Minari begins with a journey through the America the mainstream media is always telling us we’ve forgotten about—hay bales, trees, grain silos, farming equipment, dirt roads, cows. Through this rural maze winds the Korean-American family led by father Jacob (Yeun), who has transplanted his family to Arkansas after years in California. The new start will be an adventure, Jacob has insisted to his wife Monica (Yeri Han), his older daughter Anne (Noel Cho), and his younger son David (Alan S. Kim), and to the children, their new Arkansas home holds some promise. Yes, it’s a long brown rectangle, but it has wheels! Yes, they’re in the middle of a field, but they can see the stars! They’re too young to judge Jacob’s dream of owning a farm, but Monica is aghast. This is why her husband moved them away from the Korean community in which they had friends, and in which they felt at home?
To appease Monica and to bring in some help with the kids, Jacob suggests that her mother come from Korea to live with them—which is how the eccentric, atypical Soonja (Yuh-jung Youn) ends up in Arkansas, reuniting with her daughter after years apart. With Soonja to watch Anne and David, Jacob can devote himself to his ambitious plan of growing not a garden, as Monica calls it, but a proper farm, one that produces crops of atypical vegetables that Jacob hopes to provide to nearby states with more Asian immigrants than Arkansas. And so Minari follows two narratives whose overlaps demonstrate the complicated effects of starting new: the tension between the dreamy Jacob and the pragmatic Monica as she struggles to believe in her husband’s vision, and the tension between Soonja and her grandchildren, especially David.
David doesn’t understand why Soonja, who curses often, has a special fondness for Mountain Dew, and is irritated by her daughter’s Christian piety, doesn’t do the things typical grandmothers (read: typical American grandmothers) do. She doesn’t bake cookies. She forces him to drink some liquid made with deer antlers that she brought all the way from Korea that is supposed to be good for his health. She loves gambling and watching wrestling. And yet Soonja is also encouraging of her grandson in ways that his parents aren’t, and hasn’t yet been swayed by the same expectations of American success as her daughter and son in law. She’s lived a long life, and she’s willing to write off even some terrible experiences as the cost of doing business. “They come to America and forget everything,” she says when she realizes the distance between Monica and Jacob, who were once deeply in love, and that observation hints at a deeper question Minari is asking. We think of immigrating to America as always a net gain. But what have Monica and Jacob lost?
The thoughtfulness of Chung’s script is in the specific details that build up the mosaic of the immigrant experience, and that first-generation kids will probably recognize. These elements include some of the film’s funniest moments, offering a sort of catharsis that contrasts with the more-stressful subplots about the family farm and Jacob and Monica’s marriage. How Jacob and Monica revert to Korean while Anne and David nearly exclusively speak English, and how Anne serves as her parents’ interpreter during important meetings, and Soonja’s mix of both languages. Monica’s joyful tears when Soonja hands her bags of special Korean chilis and anchovies, ingredients nearly impossible to find in America. How David in particular looks upon his Korean heritage as something he doesn’t really understand but insults as a result of his confusion; when he says that his grandmother smells like the old country, his parents are aghast. How Jacob scoffs at the scams Americans will fall for, considering himself to be outside of that national identifier. The white kids who make fun of how Anne and David look, and how their parents sound.
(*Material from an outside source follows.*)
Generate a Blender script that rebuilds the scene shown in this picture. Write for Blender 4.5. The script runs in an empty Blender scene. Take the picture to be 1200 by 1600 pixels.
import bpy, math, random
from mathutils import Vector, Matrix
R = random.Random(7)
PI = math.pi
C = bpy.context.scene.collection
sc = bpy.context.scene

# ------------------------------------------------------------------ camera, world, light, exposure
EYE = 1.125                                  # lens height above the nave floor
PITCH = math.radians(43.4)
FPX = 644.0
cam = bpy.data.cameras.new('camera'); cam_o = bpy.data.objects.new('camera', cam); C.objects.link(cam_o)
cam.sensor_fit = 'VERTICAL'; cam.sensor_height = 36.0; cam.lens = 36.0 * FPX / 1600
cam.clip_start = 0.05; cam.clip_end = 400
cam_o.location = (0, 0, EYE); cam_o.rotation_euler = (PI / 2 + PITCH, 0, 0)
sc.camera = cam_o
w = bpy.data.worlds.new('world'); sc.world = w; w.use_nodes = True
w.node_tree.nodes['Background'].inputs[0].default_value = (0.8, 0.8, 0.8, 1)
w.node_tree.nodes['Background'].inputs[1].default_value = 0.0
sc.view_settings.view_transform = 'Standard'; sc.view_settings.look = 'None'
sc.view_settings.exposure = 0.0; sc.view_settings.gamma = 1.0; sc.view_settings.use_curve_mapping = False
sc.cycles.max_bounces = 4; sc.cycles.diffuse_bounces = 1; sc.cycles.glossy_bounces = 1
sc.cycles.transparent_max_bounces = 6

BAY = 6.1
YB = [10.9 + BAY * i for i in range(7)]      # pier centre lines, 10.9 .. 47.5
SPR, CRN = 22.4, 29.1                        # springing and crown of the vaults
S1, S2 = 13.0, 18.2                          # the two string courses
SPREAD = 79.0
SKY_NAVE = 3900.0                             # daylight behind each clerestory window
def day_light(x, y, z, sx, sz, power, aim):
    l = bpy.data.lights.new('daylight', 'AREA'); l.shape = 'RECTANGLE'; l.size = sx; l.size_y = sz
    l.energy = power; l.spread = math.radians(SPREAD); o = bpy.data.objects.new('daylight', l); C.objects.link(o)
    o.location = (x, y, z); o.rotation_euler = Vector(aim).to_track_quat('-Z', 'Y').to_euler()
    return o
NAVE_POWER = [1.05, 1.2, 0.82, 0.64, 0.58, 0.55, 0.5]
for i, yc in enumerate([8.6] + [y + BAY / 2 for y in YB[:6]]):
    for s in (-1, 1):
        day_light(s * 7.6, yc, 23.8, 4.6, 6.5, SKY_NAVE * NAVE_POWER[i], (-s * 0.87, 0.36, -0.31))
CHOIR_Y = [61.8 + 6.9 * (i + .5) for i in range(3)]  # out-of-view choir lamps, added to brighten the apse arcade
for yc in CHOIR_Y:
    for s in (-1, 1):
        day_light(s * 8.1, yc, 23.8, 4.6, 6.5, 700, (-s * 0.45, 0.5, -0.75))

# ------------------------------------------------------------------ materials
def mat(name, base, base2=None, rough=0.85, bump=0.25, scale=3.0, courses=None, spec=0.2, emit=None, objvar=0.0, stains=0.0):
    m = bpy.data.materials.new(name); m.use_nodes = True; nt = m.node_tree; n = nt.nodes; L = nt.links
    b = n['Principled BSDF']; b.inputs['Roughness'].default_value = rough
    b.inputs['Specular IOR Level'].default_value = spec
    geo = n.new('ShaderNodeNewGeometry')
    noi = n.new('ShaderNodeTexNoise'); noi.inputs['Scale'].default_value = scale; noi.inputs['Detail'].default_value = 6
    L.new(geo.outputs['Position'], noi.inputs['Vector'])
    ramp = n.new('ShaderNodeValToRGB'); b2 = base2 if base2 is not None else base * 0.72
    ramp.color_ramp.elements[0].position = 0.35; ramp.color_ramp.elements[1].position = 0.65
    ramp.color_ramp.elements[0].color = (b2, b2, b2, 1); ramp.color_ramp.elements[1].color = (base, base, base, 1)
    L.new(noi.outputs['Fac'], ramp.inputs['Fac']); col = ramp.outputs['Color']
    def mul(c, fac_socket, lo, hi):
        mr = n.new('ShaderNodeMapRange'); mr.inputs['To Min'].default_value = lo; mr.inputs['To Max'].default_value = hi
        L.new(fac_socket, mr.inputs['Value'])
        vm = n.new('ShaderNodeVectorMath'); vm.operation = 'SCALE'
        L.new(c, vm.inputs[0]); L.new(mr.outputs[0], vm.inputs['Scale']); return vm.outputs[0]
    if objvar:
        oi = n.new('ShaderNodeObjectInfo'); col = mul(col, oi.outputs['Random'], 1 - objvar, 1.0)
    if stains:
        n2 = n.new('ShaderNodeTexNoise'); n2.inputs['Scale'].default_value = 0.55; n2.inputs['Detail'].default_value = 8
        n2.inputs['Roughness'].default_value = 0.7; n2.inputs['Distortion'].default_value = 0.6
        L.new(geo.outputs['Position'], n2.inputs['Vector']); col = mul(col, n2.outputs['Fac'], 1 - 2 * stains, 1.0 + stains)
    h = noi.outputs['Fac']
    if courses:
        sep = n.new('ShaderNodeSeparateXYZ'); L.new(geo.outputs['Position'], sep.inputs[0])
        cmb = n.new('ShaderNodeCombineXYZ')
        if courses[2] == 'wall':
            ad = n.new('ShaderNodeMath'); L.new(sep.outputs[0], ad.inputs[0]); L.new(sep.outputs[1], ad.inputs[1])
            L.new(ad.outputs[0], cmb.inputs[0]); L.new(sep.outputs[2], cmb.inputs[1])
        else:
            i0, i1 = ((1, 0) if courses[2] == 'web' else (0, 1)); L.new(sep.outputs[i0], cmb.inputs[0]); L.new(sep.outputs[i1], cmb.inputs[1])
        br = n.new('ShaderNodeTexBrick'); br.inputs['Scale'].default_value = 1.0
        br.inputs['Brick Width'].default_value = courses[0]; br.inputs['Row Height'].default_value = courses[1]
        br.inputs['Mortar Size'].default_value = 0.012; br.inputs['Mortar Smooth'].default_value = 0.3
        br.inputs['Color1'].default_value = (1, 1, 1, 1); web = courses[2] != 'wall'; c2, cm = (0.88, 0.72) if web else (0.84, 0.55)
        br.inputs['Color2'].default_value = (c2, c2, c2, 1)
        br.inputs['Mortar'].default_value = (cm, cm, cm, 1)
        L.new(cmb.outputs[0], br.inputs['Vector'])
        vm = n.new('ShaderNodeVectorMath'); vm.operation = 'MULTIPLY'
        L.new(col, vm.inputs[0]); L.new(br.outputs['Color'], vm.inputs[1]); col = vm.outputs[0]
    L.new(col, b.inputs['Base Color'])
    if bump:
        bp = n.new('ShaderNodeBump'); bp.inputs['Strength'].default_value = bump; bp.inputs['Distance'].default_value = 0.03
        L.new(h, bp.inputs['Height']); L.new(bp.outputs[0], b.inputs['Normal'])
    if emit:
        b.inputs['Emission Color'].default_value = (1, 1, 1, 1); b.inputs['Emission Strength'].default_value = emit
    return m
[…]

But there is also so much earnestness here: The deeply religious Paul (Will Patton), who Jacob hires to help him on the farm, is so fervent in his faith that he makes Jacob uncomfortable. All of his offers to help the family, though—to perform an exorcism on the land to remove any negativity; to connect Monica with a church community that she desperately misses—are genuine and sincere. Soonja surprises Monica by empathizing with some components of Jacob’s dream, and contributing her own plant, the titular minari, to grow on their land. Cinematographer Lachlan Milne puts together some beautiful frames: Jacob, a cigarette dangling from his mouth, happily astride a tractor as Anne and David follow behind him; the intimacy of Monica washing Jacob’s hair after a long day in the fields; the profiles of Jacob and Monica, their heads bent together, as they assess their future.
“Remember what we said when we got married? That we’d move to America and save each other,” Jacob says to Monica, and Minari is about the sincerity of that kind of promise, and perhaps the impossibility of it. Maybe our dreams are more than we can handle—or maybe they’re just more than we can handle alone. The beauty of Minari is in its consideration of what we choose to love, and what we choose to leave behind.
Minari is available in limited release as of Dec. 11, 2020, and expands on February 12, 2021.
Epidemiologists do not think it’s safe yet to go to theaters even with social distancing and safety measures in place. This review of a theatrical release is not an endorsement or suggestion otherwise. This film was reviewed via a screening link viewed as part of the 2020 Middleburg Film Festival.